Dans une ordonnance signée le 16 mars 2021 et dont l'AFP a eu connaissance le 19 mars, la juge d'instruction a ordonné un non-lieu pour le journaliste Taha Bouhafs, suspecté d'avoir incité des manifestants à investir en janvier 2020 le théâtre des Bouffes du Nord à Paris, où Emmanuel Macron assistait à une représentation.
Le vendredi 17 janvier 2020, au 44e jour de grève contre la réforme des retraites, le chef de l'Etat assistait, en compagnie de son épouse Brigitte Macron, à une représentation au théâtre parisien des Bouffes du Nord de La Mouche, de Christian Hecq et Valérie Lesort. Taha Bouhafs était également présent dans la salle.
A 20h58, le journaliste avait tweeté une courte vidéo et ce message : «Je suis actuellement au théâtre des Bouffes du Nord trois rangées derrière le président de la République. Des militants sont quelque part dans le coin et appellent tout le monde à rappliquer. Quelque chose se prépare… La soirée risque d'être mouvementée.»
Vers 22h, une trentaine de manifestants avaient pénétré dans le théâtre et perturbé la représentation avant d'être repoussés par les forces de l'ordre. Dans une ambiance «très tendue», selon les rapports de police, Emmanuel Macron avait été placé en sécurité au sous-sol.
D'après l'ordonnance, c'est sur «désignation» d'un membre du Groupe de sécurité de la présidence de la République que Taha Bouhafs avait été interpellé dans le théâtre après l'intrusion, puis placé en garde à vue, téléphone confisqué.
Le journaliste avait été présenté le lendemain à un juge qui ne l'avait pas mis en examen, comme le demandait le parquet à l'époque, mais placé sous le statut de témoin assisté.
Lors de l'interrogatoire, son avocat Arié Alimi avait présenté un tweet d'un autre compte, antérieur d'une dizaine de minutes à celui de son client, annonçant déjà la venue d'Emmanuel Macron au théâtre et appelant à se rassembler sur place. Deux autres tweets comparables ont été découverts depuis par les enquêteurs. «Au regard de ces éléments, et particulièrement des publications antérieures à celle de Taha Bouhafs sur les réseaux sociaux, ainsi que du contenu du tweet publié par ce dernier, il n'existe pas de charges suffisantes à l'encontre de Taha Bouhafs d'avoir commis les infractions visées», a estimé la juge dans son ordonnance.
Taha Bouhafs dénonce une «exploitation» de son téléphone portable
Elément central débattu au cours de l'enquête, le statut de journaliste de Taha Bouhafs, jugé par une partie de la profession incompatible avec certains engagements militants de cet homme de 23 ans.
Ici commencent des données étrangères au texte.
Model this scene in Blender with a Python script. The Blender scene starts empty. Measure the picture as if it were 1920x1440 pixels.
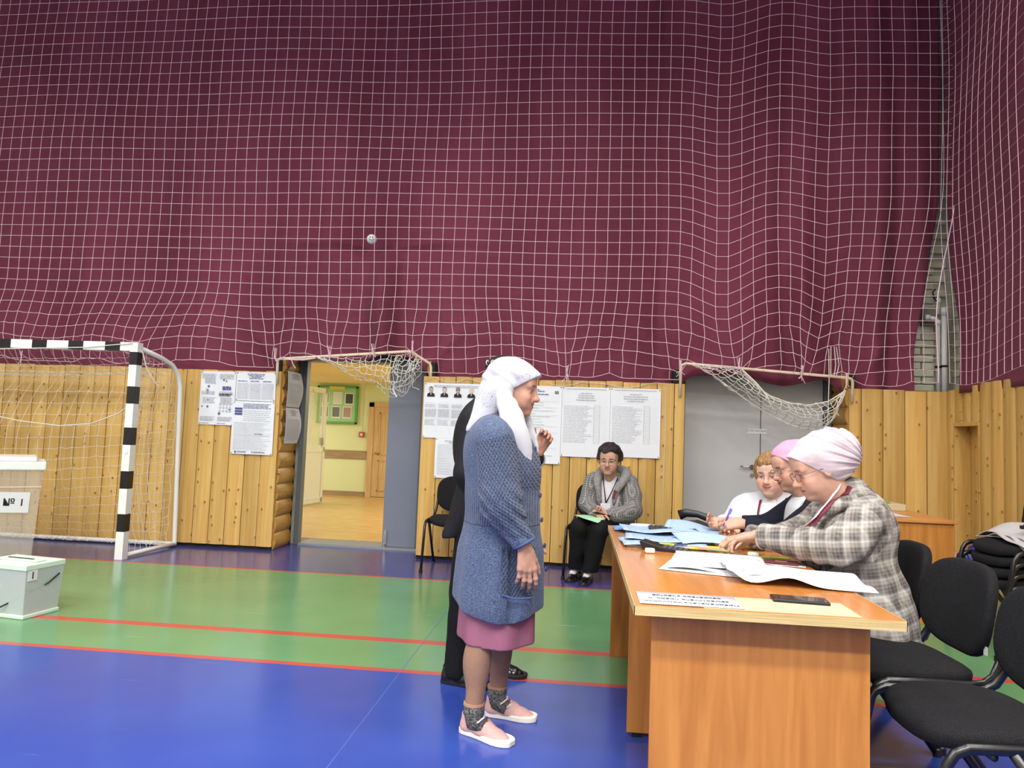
import bpy, math, random
import numpy as np
from mathutils import Vector, Matrix
random.seed(7); rng = np.random.default_rng(7)
C = bpy.context.scene.collection
SC = bpy.context.scene
PI = math.pi
H = 1.26
# ---------------------------------------------------------------- camera
cam_d = bpy.data.cameras.new('camera'); cam = bpy.data.objects.new('camera', cam_d); C.objects.link(cam)
cam_d.sensor_width = 36; cam_d.lens = 1350 / 1920 * 36; cam_d.clip_start = .05
th, ps, ro = 0.0714429, 0.09593309, 0.03805018
F = Vector((-math.sin(ps)*math.cos(th), math.cos(ps)*math.cos(th), math.sin(th)))
r0 = Vector((math.cos(ps), math.sin(ps), 0)); u0 = r0.cross(F)
rr = r0*math.cos(ro) + u0*math.sin(ro); uu = u0*math.cos(ro) - r0*math.sin(ro)
M = Matrix((rr, uu, -F)).transposed().to_4x4(); M.translation = Vector((0, 0, H))
cam.matrix_world = M
SC.camera = cam
# ---------------------------------------------------------------- world, exposure, lamps
w = bpy.data.worlds.new('world'); SC.world = w; w.use_nodes = True
w.node_tree.nodes['Background'].inputs[0].default_value = (.8, .85, 1, 1)
w.node_tree.nodes['Background'].inputs[1].default_value = .3
SC.view_settings.view_transform = 'Standard'; SC.view_settings.look = 'None'
SC.view_settings.gamma = 1; SC.view_settings.use_curve_mapping = False
SC.view_settings.exposure = -0.14
def area(name, loc, sx, sy, power, col=(1, 1, 1), rot=(0, 0, 0), spread=180):
    l = bpy.data.lights.new(name, 'AREA'); l.shape = 'RECTANGLE'; l.size = sx; l.size_y = sy
    l.energy = power; l.color = col; l.spread = math.radians(spread)
    o = bpy.data.objects.new(name, l); C.objects.link(o); o.location = loc; o.rotation_euler = rot
    return o
LAMP_X = (-6.6, -3.4, -.2, 2.2); LAMP_Y = (-3.5, -1.4, 2.2, 5.0)
for lx in LAMP_X:
    for ly in LAMP_Y:
        area('hall_lamp_light', (lx, ly, 6.42), 1.15, .55, {-3.5: 270, -1.4: 165, 2.2: 72, 5.0: 26}[ly], (1, .975, .93), spread={-3.5: 165, -1.4: 160, 2.2: 142, 5.0: 128}[ly])
area('corridor_light', (-5.7, 10.8, 2.07), 1.0, 3.6, 75, (1, .95, .84))
area('corridor_light', (-1.75, 10.6, 2.07), .7, 3.8, 75, (1, .95, .84))

# ---------------------------------------------------------------- materials
def lin(c):
    return tuple(((x/255/12.92) if x/255 <= .04045 else ((x/255+.055)/1.055)**2.4) for x in c) + (1,)
MATS = {}
def mat(name, c, rough=.6, metal=0, spec=.5, coat=0, alpha=1, trans=0, sheen=0, emit=None, es=1):
    if name in MATS: return MATS[name]
    m = bpy.data.materials.new(name); m.use_nodes = True; MATS[name] = m
    b = m.node_tree.nodes['Principled BSDF']; i = b.inputs
    i['Base Color'].default_value = lin(c); i['Roughness'].default_value = rough
    i['Metallic'].default_value = metal; i['Specular IOR Level'].default_value = spec
    i['Coat Weight'].default_value = coat; i['Alpha'].default_value = alpha
    i['Transmission Weight'].default_value = trans; i['Sheen Weight'].default_value = sheen
    if emit: i['Emission Color'].default_value = lin(emit); i['Emission Strength'].default_value = es
    # a trace of grain on every surface
    return m
def N(m, t, **k):
    n = m.node_tree.nodes.new(t)
    for a, v in k.items():
        if a in n.inputs.keys(): n.inputs[a].default_value = v
        else: setattr(n, a, v)
    return n
def L(m, a, b): m.node_tree.links.new(a, b)
def bsdf(m): return m.node_tree.nodes['Principled BSDF']
def noise_mix(m, c1, c2, scale=5, det=4, coords='Object', stretch=(1, 1, 1), lo=.35, hi=.65, rnd=True, dist=0):
    tc = N(m, 'ShaderNodeTexCoord'); mp = N(m, 'ShaderNodeMapping'); mp.inputs['Scale'].default_value = stretch
    if rnd:
        oi = N(m, 'ShaderNodeObjectInfo'); ml = N(m, 'ShaderNodeMath', operation='MULTIPLY'); ml.inputs[1].default_value = 37.0
        cb = N(m, 'ShaderNodeCombineXYZ'); L(m, oi.outputs['Random'], ml.inputs[0])
        for k in range(3): L(m, ml.outputs[0], cb.inputs[k])
        L(m, cb.outputs[0], mp.inputs['Location'])
    L(m, tc.outputs[coords], mp.inputs['Vector'])
    nz = N(m, 'ShaderNodeTexNoise'); nz.inputs['Scale'].default_value = scale; nz.inputs['Detail'].default_value = det
    nz.inputs['Distortion'].default_value = dist
    L(m, mp.outputs[0], nz.inputs['Vector'])
    cr = N(m, 'ShaderNodeValToRGB'); cr.color_ramp.elements[0].position = lo; cr.color_ramp.elements[1].position = hi
    cr.color_ramp.elements[0].color = lin(c1); cr.color_ramp.elements[1].color = lin(c2)
    L(m, nz.outputs['Fac'], cr.inputs['Fac']); L(m, cr.outputs[0], bsdf(m).inputs['Base Color'])
    return mp, nz, cr
def bump(m, h, strength=.3, dist=.01):
    b = N(m, 'ShaderNodeBump'); b.inputs['Strength'].default_value = strength; b.inputs['Distance'].default_value = dist
    L(m, h, b.inputs['Height']); L(m, b.outputs[0], bsdf(m).inputs['Normal']); return b
def mixc(m, fac, a, b, bt='MIX'):
    x = N(m, 'ShaderNodeMix', data_type='RGBA', blend_type=bt)
    for s, v in ((0, fac), (6, a), (7, b)):
        if hasattr(v, 'is_linked') or hasattr(v, 'links'): L(m, v, x.inputs[s])
        elif s == 0: x.inputs[0].default_value = v
        else: x.inputs[s].default_value = v
    return x.outputs[2]

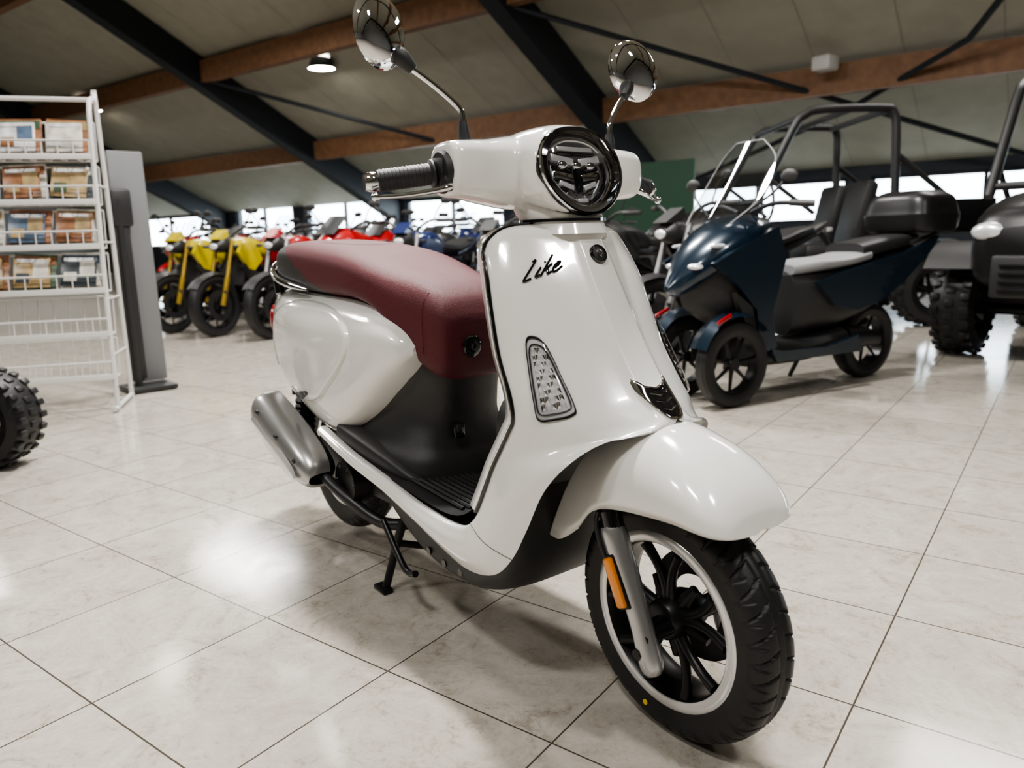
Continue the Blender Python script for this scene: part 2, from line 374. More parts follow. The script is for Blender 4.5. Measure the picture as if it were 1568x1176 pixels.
# round emblem
q=Vector(cast(BA,(1.3,0,.828),(-1,0,0),0));nn=Vector((.9,0,.43)).normalized()
X=Matrix.Translation(q)@nn.to_track_quat('X','Z').to_matrix().to_4x4()
mb=MB();mb.add(revolve([(-.004,.018),(.004,.018),(.006,.0165),(.005,.0145)],(0,0,0),40,'x'),0,X)
mb.add(revolve([(.004,.0148),(.0055,.006),(.006,0)],(0,0,0),40,'x'),1,X)
mb.add(rbox((.006,-.004,0),(.003,.003,.014),.0005),2,X);mb.add(rbox((.006,.003,.003),(.003,.003,.010),.0005,Matrix.Rotation(.7,4,'X')),2,X);mb.add(rbox((.006,.003,-.003),(.003,.003,.010),.0005,Matrix.Rotation(-.7,4,'X')),2,X)
mb.build('round_emblem',[M_gloss,M_black,M_chrome],SC)
# script badge : hand drawn strokes
strokes=[[(.02,.95),(.10,.99),(.06,.6),(.0,.12),(.03,.02),(.20,.06)],[(.36,.50),(.31,.15),(.36,.04),(.43,.12)],[(.42,.72),(.425,.74)],
[(.56,1.0),(.52,.6),(.47,.03)],[(.66,.52),(.53,.30),(.60,.28),(.66,.04),(.74,.10)],[(.76,.26),(.88,.34),(.90,.48),(.82,.50),(.77,.30),(.79,.08),(.90,.04),(1.02,.20)]]
mb=MB()
BO=Vector((1.050,-.139,.786));BU=Vector((.5,.80,.26)).normalized()
for st in strokes:
    P=[]
    for u,v in (cr(st,5) if len(st)>2 else st):
        u=u+.25*v;P.append(cast(BA,BO+BU*(u*.066)+Vector((0,0,1))*(v*.030),(-.75,.65,0),.0015))
    mb.add(tube(P,.0022,m=8,sm=False))
mb.build('script_badge',[M_gloss],SC)
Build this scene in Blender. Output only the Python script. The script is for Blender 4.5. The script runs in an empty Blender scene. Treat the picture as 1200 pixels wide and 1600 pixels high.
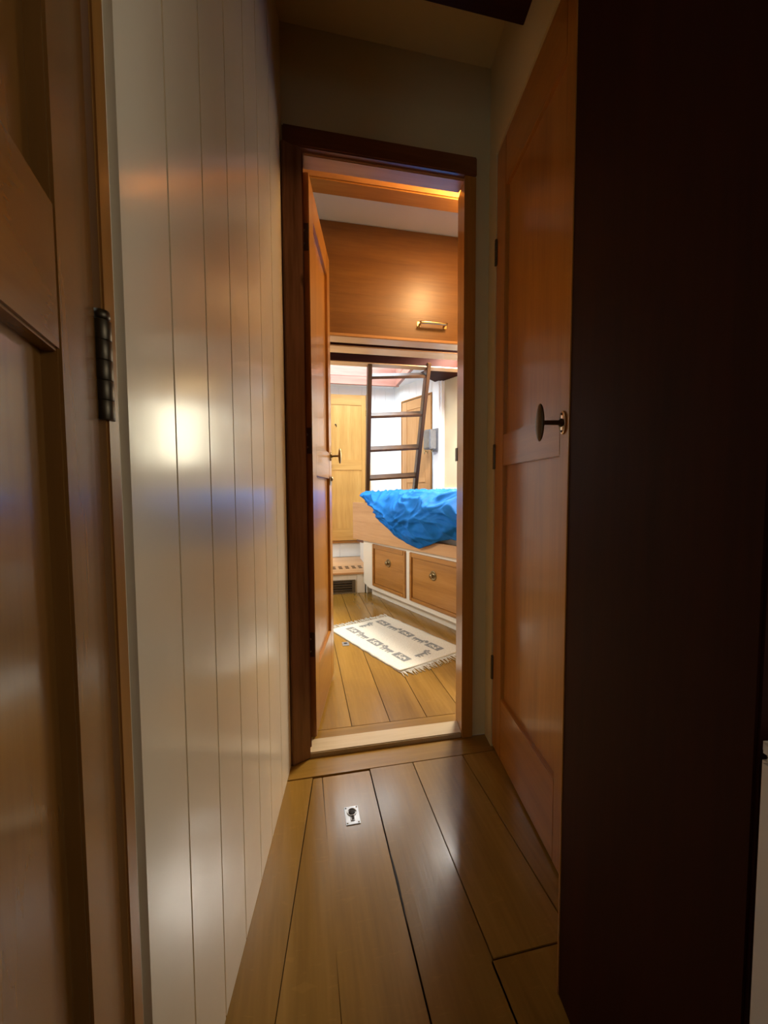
import bpy, bmesh, math, random
from mathutils import Vector, Matrix, noise

random.seed(7)
SC = bpy.context.scene
COL = SC.collection

# ------------------------------------------------------------------ camera
FPX, YAW, PITCH, ROLL = 620.4, 0.20367, 0.05464, -0.00522
EYE = Vector((0, 0, 0.92))
cam_d = bpy.data.cameras.new('camera')
cam_d.sensor_fit = 'VERTICAL'
cam_d.sensor_height = 36.0
cam_d.lens = 36.0 * FPX / 1600.0
cam_d.clip_start = 0.01
cam = bpy.data.objects.new('camera', cam_d)
COL.objects.link(cam)
fw = Vector((math.sin(YAW) * math.cos(PITCH), math.cos(YAW) * math.cos(PITCH), -math.sin(PITCH)))
r0 = Vector((math.cos(YAW), -math.sin(YAW), 0))
u0 = r0.cross(fw)
cr, sr = math.cos(ROLL), math.sin(ROLL)
rt = r0 * cr + u0 * sr
up = -r0 * sr + u0 * cr
m = Matrix(((rt.x, up.x, -fw.x), (rt.y, up.y, -fw.y), (rt.z, up.z, -fw.z))).to_4x4()
m.translation = EYE
cam.matrix_world = m
SC.camera = cam

# ------------------------------------------------------------------ light and exposure
SC.view_settings.view_transform = 'Standard'
SC.view_settings.look = 'None'
SC.view_settings.gamma = 1.0
SC.view_settings.use_curve_mapping = False
SC.view_settings.exposure = 1.5
W = bpy.data.worlds.new('sky')
SC.world = W
W.use_nodes = True
bg = W.node_tree.nodes['Background']
bg.inputs[0].default_value = (0.70, 0.85, 1.0, 1)
bg.inputs[1].default_value = 1.0


def area(name, loc, target, sx, sy, power, col, spread=180):
    d = bpy.data.lights.new(name, 'AREA')
    d.shape = 'RECTANGLE'
    d.size, d.size_y = sx, sy
    d.energy = power
    d.color = col
    d.spread = math.radians(spread)
    o = bpy.data.objects.new(name, d)
    COL.objects.link(o)
    o.location = loc
    o.rotation_euler = (Vector(target) - Vector(loc)).to_track_quat('-Z', 'Y').to_euler()
    return o


# daylight falling through the saloon skylight, the hull window over the bunk and the side cabin window
area('skylight_daylight', (0.47, 3.69, 2.39), (0.47, 3.69, 0), 0.95, 0.92, 10.5, (0.80, 0.94, 1.0))
area('hull_window_daylight', (1.615, 3.21, 1.40), (0.55, 1.9, 1.05), 0.40, 0.50, 5, (1.0, 0.84, 0.56))
area('added_bunk_light', (1.36, 2.68, 2.07), (1.36, 2.68, 0), 0.44, 0.52, 50, (1.0, 0.93, 0.82))  # added unseen source above the bunk, brightens the left passage wall
area('cabin_window_daylight', (1.235, -0.25, 1.35), (0.2, -0.1, 1.0), 0.5, 0.5, 1.3, (1.0, 0.86, 0.66))
area('added_port_light', (-0.83, 2.75, 1.40), (0.7, 2.6, 0.6), 0.60, 0.40, 10, (1.0, 0.95, 0.86))  # added unseen source on the port side, brightens the bunk front

# ------------------------------------------------------------------ materials
MATS = {}


def _new(name):
    mt = bpy.data.materials.new(name)
    mt.use_nodes = True
    nt = mt.node_tree
    return mt, nt, nt.nodes['Principled BSDF']


def wood(name, c0, c1, c2, grain='Z', rough=0.32, scale=1.0, coat=0.25, bump=0.06, island=0.0, fleck=0.0, spec=0.4):
    mt, nt, b = _new(name)
    N, Lk = nt.nodes, nt.links
    tc = N.new('ShaderNodeTexCoord')
    oi = N.new('ShaderNodeObjectInfo')
    ge = N.new('ShaderNodeNewGeometry')
    add = N.new('ShaderNodeMath')
    add.operation = 'ADD'
    Lk.new(oi.outputs['Random'], add.inputs[0])
    Lk.new(ge.outputs['Random Per Island'], add.inputs[1])
    mul = N.new('ShaderNodeMath')
    mul.operation = 'MULTIPLY'
    mul.inputs[1].default_value = 13.7
    Lk.new(add.outputs[0], mul.inputs[0])
    va = N.new('ShaderNodeVectorMath')
    va.operation = 'ADD'
    Lk.new(tc.outputs['Object'], va.inputs[0])
    Lk.new(mul.outputs[0], va.inputs[1])
    mp = N.new('ShaderNodeMapping')
    s = {'X': (0.07, 1, 1), 'Y': (1, 0.07, 1), 'Z': (1, 1, 0.07)}[grain]
    mp.inputs['Scale'].default_value = tuple(v * scale for v in s)
    Lk.new(va.outputs[0], mp.inputs[0])
    n1 = N.new('ShaderNodeTexNoise')
    n1.inputs['Scale'].default_value = 14
    n1.inputs['Detail'].default_value = 5
    n1.inputs['Distortion'].default_value = 0.6
    Lk.new(mp.outputs[0], n1.inputs['Vector'])
    n2 = N.new('ShaderNodeTexNoise')
    n2.inputs['Scale'].default_value = 110
    n2.inputs['Detail'].default_value = 3
    Lk.new(mp.outputs[0], n2.inputs['Vector'])
    mx = N.new('ShaderNodeMix')
    mx.inputs[0].default_value = 0.32
    Lk.new(n1.outputs['Fac'], mx.inputs[2])
    Lk.new(n2.outputs['Fac'], mx.inputs[3])
    rp = N.new('ShaderNodeValToRGB')
    e = rp.color_ramp.elements
    e[0].position, e[0].color = 0.30, (*c0, 1)
    e[1].position, e[1].color = 0.70, (*c2, 1)
    k = e.new(0.5)
    k.color = (*c1, 1)
    Lk.new(mx.outputs[0], rp.inputs[0])
    out = rp.outputs[0]
    if island:
        hs = N.new('ShaderNodeHueSaturation')
        mr = N.new('ShaderNodeMapRange')
        mr.inputs[3].default_value = 1 - island
        mr.inputs[4].default_value = 1 + island
        Lk.new(ge.outputs['Random Per Island'], mr.inputs[0])
        Lk.new(mr.outputs[0], hs.inputs['Value'])
        Lk.new(out, hs.inputs['Color'])
        out = hs.outputs[0]
    if fleck:
        mp2 = N.new('ShaderNodeMapping')
        s2 = {'X': (1, 0.28, 1), 'Y': (0.28, 1, 1), 'Z': (0.28, 1, 1)}[grain]
        mp2.inputs['Scale'].default_value = s2
        mp2.inputs['Rotation'].default_value = (0, 0, 0.35)
        Lk.new(va.outputs[0], mp2.inputs[0])
        n3 = N.new('ShaderNodeTexNoise')
        n3.inputs['Scale'].default_value = 60
        n3.inputs['Detail'].default_value = 1
        n3.inputs['Distortion'].default_value = 1.5
        Lk.new(mp2.outputs[0], n3.inputs['Vector'])
        r3 = N.new('ShaderNodeMapRange')
        r3.inputs[1].default_value = 0.64
        r3.inputs[2].default_value = 0.72
        r3.inputs[4].default_value = fleck
        Lk.new(n3.outputs['Fac'], r3.inputs[0])
        m3 = N.new('ShaderNodeMix')
        m3.data_type = 'RGBA'
        Lk.new(r3.outputs[0], m3.inputs[0])
        Lk.new(out, m3.inputs[6])
        m3.inputs[7].default_value = (*[min(1, c * 1.5) for c in c2], 1)
        out = m3.outputs[2]
    Lk.new(out, b.inputs['Base Color'])
    b.inputs['Roughness'].default_value = rough
    b.inputs['Coat Weight'].default_value = coat
    b.inputs['Coat Roughness'].default_value = 0.12
    b.inputs['Specular IOR Level'].default_value = spec
    bp = N.new('ShaderNodeBump')
    bp.inputs['Strength'].default_value = bump
    bp.inputs['Distance'].default_value = 0.002
    Lk.new(mx.outputs[0], bp.inputs['Height'])
    Lk.new(bp.outputs[0], b.inputs['Normal'])
    MATS[name] = mt
    return mt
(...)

Suivie par plus de 100 000 personnes sur Twitter, cette nouvelle voix de l'antiracisme, co-organisateur d'une manifestation contre l'islamophobie en 2019, s'est fait connaître en filmant le collaborateur d'Emmanuel Macron Alexandre Benalla en train de frapper un jeune homme en marge de la manifestation du 1er mai. Il a depuis dénoncé des méthodes policières et a été concerné par plusieurs procédures judiciaires l'opposant aux forces de l'ordre.
La juge d'instruction avait d'abord refusé de lui rendre son téléphone, «instrument» de l'éventuelle infraction, d'autant que «des investigations [étaient] en cours notamment aux fins de confirmer ou d'infirmer la qualité de journaliste» de Taha Bouhafs. A l'époque des faits, il ne possédait pas de carte de presse, arguant devant la juge d'instruction d'une «phobie administrative». Il en est titulaire désormais.
Le téléphone, contenant selon Taha Bouhafs une «vidéo terrible» pour Emmanuel et Brigitte Macron qui «prennent leurs jambes à leur cou» lors de l'intrusion de militants, mais pas rendue publique à ce jour, lui a finalement été restitué.
C'est la liberté de la presse et de l'information qui sort victorieuse. L'Elysée va cependant devoir rendre des comptes
Dans son ordonnance, la juge explique que «compte tenu de la qualité de journaliste de Taha Bouhafs, les données extraites de [son] téléphone et placées sous scellés n'étaient pas exploitées». Mais celui-ci a au contraire dénoncé le 19 mars à l'AFP une «exploitation» de son téléphone portable et annoncé une plainte pour «violation du secret des sources».
Se félicitant d'être désormais «blanchi des accusations mensongères du palais présidentiel», il a annoncé en outre des plaintes «contre les services de l'Elysée pour la dénonciation calomnieuse qui a provoqué [son] interpellation, [son] placement en garde à vue et [son] défèrement». «C'est la liberté de la presse et de l'information qui sort victorieuse. L'Elysée va cependant devoir rendre des comptes», a ajouté son avocat Arié Alimi.